Le Conseil d’État a récemment éclairci les contours du droit à indemnisation dont dispose un vendeur en cas de préemption illégale d’un bien par une collectivité locale, dans le cadre du droit de préemption urbain (DPU). Découvrez les implications de cette décision du 13 novembre 2023.
En cas de préemption illégale…
Où le DPU est exercé
Supposons qu’après la signature d’un compromis de vente, une collectivité locale (commune ou EPCI compétent) exerce son DPU. Cette préemption doit répondre à un motif d’intérêt général et être destinée à une action d’aménagement conforme à la loi (C. urb. art. L 210-1 et L 300-1).

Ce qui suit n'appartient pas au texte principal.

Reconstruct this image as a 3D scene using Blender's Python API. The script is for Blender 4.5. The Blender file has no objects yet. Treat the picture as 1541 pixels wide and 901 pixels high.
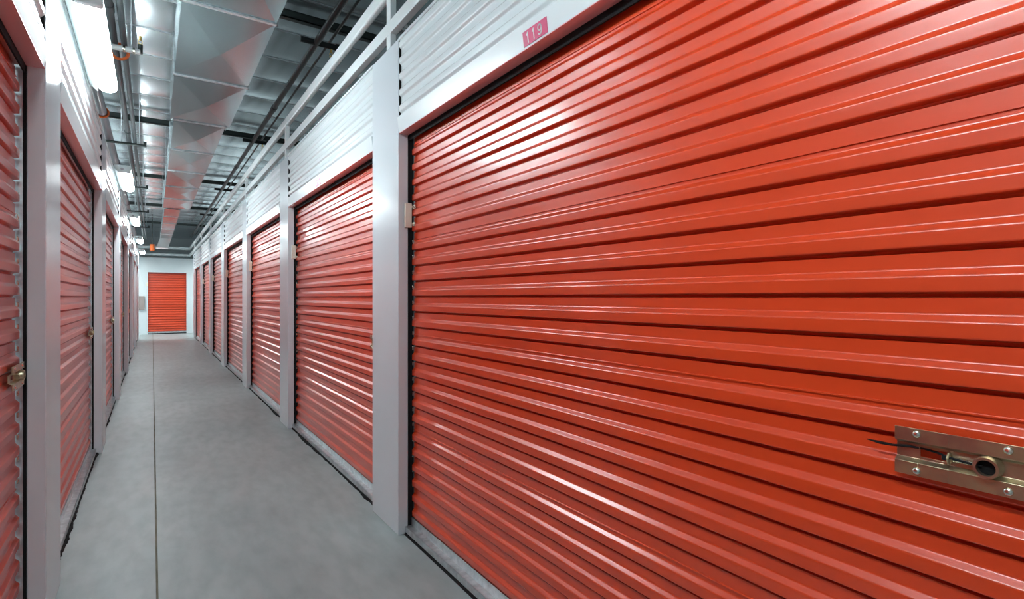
import bpy, bmesh, math, random
from mathutils import Vector, Matrix
random.seed(7)
SC = bpy.context.scene
COL = SC.collection
PI = math.pi

# ---------------------------------------------------------------- materials
def mat(name, col, rough=.4, metal=0.0, spec=.5, coat=0.0, coat_rough=.1, emit=None, strength=0.0):
    m = bpy.data.materials.new(name); m.use_nodes = True
    b = m.node_tree.nodes['Principled BSDF']
    b.inputs['Base Color'].default_value = (*col, 1)
    b.inputs['Roughness'].default_value = rough
    b.inputs['Metallic'].default_value = metal
    b.inputs['Specular IOR Level'].default_value = spec
    b.inputs['Coat Weight'].default_value = coat
    b.inputs['Coat Roughness'].default_value = coat_rough
    if emit:
        b.inputs['Emission Color'].default_value = (*emit, 1)
        b.inputs['Emission Strength'].default_value = strength
    return m

def nodes(m):
    nt = m.node_tree
    return nt, nt.nodes, nt.links, nt.nodes['Principled BSDF']

def noise_bump(m, scale=8, strength=.2, dist=.01, stretch=(1, 1, 1), detail=4):
    nt, N, L, b = nodes(m)
    tc = N.new('ShaderNodeTexCoord'); mp = N.new('ShaderNodeMapping')
    mp.inputs['Scale'].default_value = stretch
    nz = N.new('ShaderNodeTexNoise'); nz.inputs['Scale'].default_value = scale; nz.inputs['Detail'].default_value = detail
    bp = N.new('ShaderNodeBump'); bp.inputs['Strength'].default_value = strength; bp.inputs['Distance'].default_value = dist
    L.new(tc.outputs['Object'], mp.inputs[0]); L.new(mp.outputs[0], nz.inputs['Vector'])
    L.new(nz.outputs['Fac'], bp.inputs['Height']); L.new(bp.outputs[0], b.inputs['Normal'])
    return nz

def noise_ramp(m, sock, a, c, scale=5, stretch=(1, 1, 1), detail=6, lo=.35, hi=.65):
    nt, N, L, b = nodes(m)
    tc = N.new('ShaderNodeTexCoord'); mp = N.new('ShaderNodeMapping')
    mp.inputs['Scale'].default_value = stretch
    nz = N.new('ShaderNodeTexNoise'); nz.inputs['Scale'].default_value = scale; nz.inputs['Detail'].default_value = detail
    r = N.new('ShaderNodeValToRGB')
    r.color_ramp.elements[0].position = lo; r.color_ramp.elements[1].position = hi
    r.color_ramp.elements[0].color = (*a, 1); r.color_ramp.elements[1].color = (*c, 1)
    L.new(tc.outputs['Object'], mp.inputs[0]); L.new(mp.outputs[0], nz.inputs['Vector'])
    L.new(nz.outputs['Fac'], r.inputs[0]); L.new(r.outputs[0], b.inputs[sock])
    return r

RED = mat('red_enamel', (.70, .058, .010), .38, 0, .5, .95, .21)
RED.node_tree.nodes['Principled BSDF'].inputs['Coat IOR'].default_value = 1.6
WHITE = mat('white_enamel', (.73, .80, .82), .27, 0, .5, .2, .15)
WHITE_POST = mat('white_post_enamel', (.69, .755, .80), .22, 0, .5, .3, .1)
noise_bump(WHITE_POST, 2.2, .08, .006, (1, 1, .5), 2)
FLOOR = mat('polished_concrete', (.3, .34, .34), .42, 0, .4)
def floor_nodes():
    nt, N, L, b = nodes(FLOOR)
    tc = N.new('ShaderNodeTexCoord')
    def nz(scale, st, det):
        mp = N.new('ShaderNodeMapping'); mp.inputs['Scale'].default_value = st
        n = N.new('ShaderNodeTexNoise'); n.inputs['Scale'].default_value = scale; n.inputs['Detail'].default_value = det
        L.new(tc.outputs['Object'], mp.inputs[0]); L.new(mp.outputs[0], n.inputs['Vector']); return n
    a = nz(1.6, (1, .7, 1), 8); c = nz(14, (1, .35, 1), 8); d = nz(120, (1, 1, 1), 3)
    r1 = N.new('ShaderNodeValToRGB')
    r1.color_ramp.elements[0].position = .3; r1.color_ramp.elements[0].color = (.29, .34, .34, 1)
    r1.color_ramp.elements[1].position = .7; r1.color_ramp.elements[1].color = (.41, .465, .462, 1)
    r2 = N.new('ShaderNodeValToRGB')
    r2.color_ramp.elements[0].position = .3; r2.color_ramp.elements[0].color = (.82, .83, .83, 1)
    r2.color_ramp.elements[1].position = .62; r2.color_ramp.elements[1].color = (1, 1, 1, 1)
    mx = N.new('ShaderNodeMix'); mx.data_type = 'RGBA'; mx.blend_type = 'MULTIPLY'; mx.inputs['Factor'].default_value = 1
    L.new(a.outputs['Fac'], r1.inputs[0]); L.new(c.outputs['Fac'], r2.inputs[0])
    L.new(r1.outputs[0], mx.inputs['A']); L.new(r2.outputs[0], mx.inputs['B'])
    L.new(mx.outputs['Result'], b.inputs['Base Color'])
    rr = N.new('ShaderNodeMapRange'); rr.inputs['To Min'].default_value = .3; rr.inputs['To Max'].default_value = .55
    L.new(a.outputs['Fac'], rr.inputs[0]); L.new(rr.outputs[0], b.inputs['Roughness'])
    bp = N.new('ShaderNodeBump'); bp.inputs['Strength'].default_value = .12; bp.inputs['Distance'].default_value = .002
    L.new(d.outputs['Fac'], bp.inputs['Height']); L.new(bp.outputs[0], b.inputs['Normal'])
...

Le Conseil d’État souligne que la mise en œuvre du DPU doit être justifiée par un intérêt général suffisant, en tenant compte des caractéristiques du bien et du coût prévisible de l’opération (CE 30‑6‑2023 n° 468543 et n° 464324).
Droit à indemnisation
Le Conseil d’État confirme que si la préemption n’aboutit pas et que la décision est entachée d’illégalité, le propriétaire du bien peut obtenir réparation du préjudice direct et certain causé par cette illégalité (CE 6‑7‑2023 n° 464999).
Une décision à apprécier…
Où la collectivité « tergiverse »
Dans une affaire récente, après un compromis de vente à 200 000 €, un EPCI décide d’exercer son DPU pour 140 000 €. Malgré un accord à 160 000 € avec le vendeur, la collectivité renonce à la préemption. Le propriétaire vend finalement à l’acquéreur initial pour 160 000 €, puis réclame 40 000 € à l’EPCI en réparation du préjudice dû à l’illégalité de la décision de préemption.
Où le bien est vendu à moindre prix
Le Conseil d’État confirme qu’un vendeur peut se prévaloir d’un préjudice égal à la différence entre le prix du compromis initial et la valeur vénale du bien à la date de la décision de renonciation. Le prix de vente effectif peut être considéré comme exprimant cette valeur vénale, sous réserve qu’il ne s’écarte pas anormalement de celle-ci (CE 6‑7‑2023 n° 464999, CAA Paris 14‑4‑2022 n° 21PA03489).
Ce qu’il faut aussi savoir
Côté vendeur
Pour son indemnisation, un vendeur peut se prévaloir d’un autre préjudice résultant de l’impossibilité de disposer du prix fixé au compromis entre la date prévue et celle effective de la vente, sous réserve d’un délai raisonnable après la renonciation de la collectivité (CE 15.06.2006 n° 266495 et 10‑3‑2010 n° 323543).
Côté acquéreur
En cas de préemption illégale, un acquéreur évincé a le droit d’obtenir réparation des préjudices résultant directement de cette décision (CAA Versailles 3‑10‑2023 n° 21VE00824).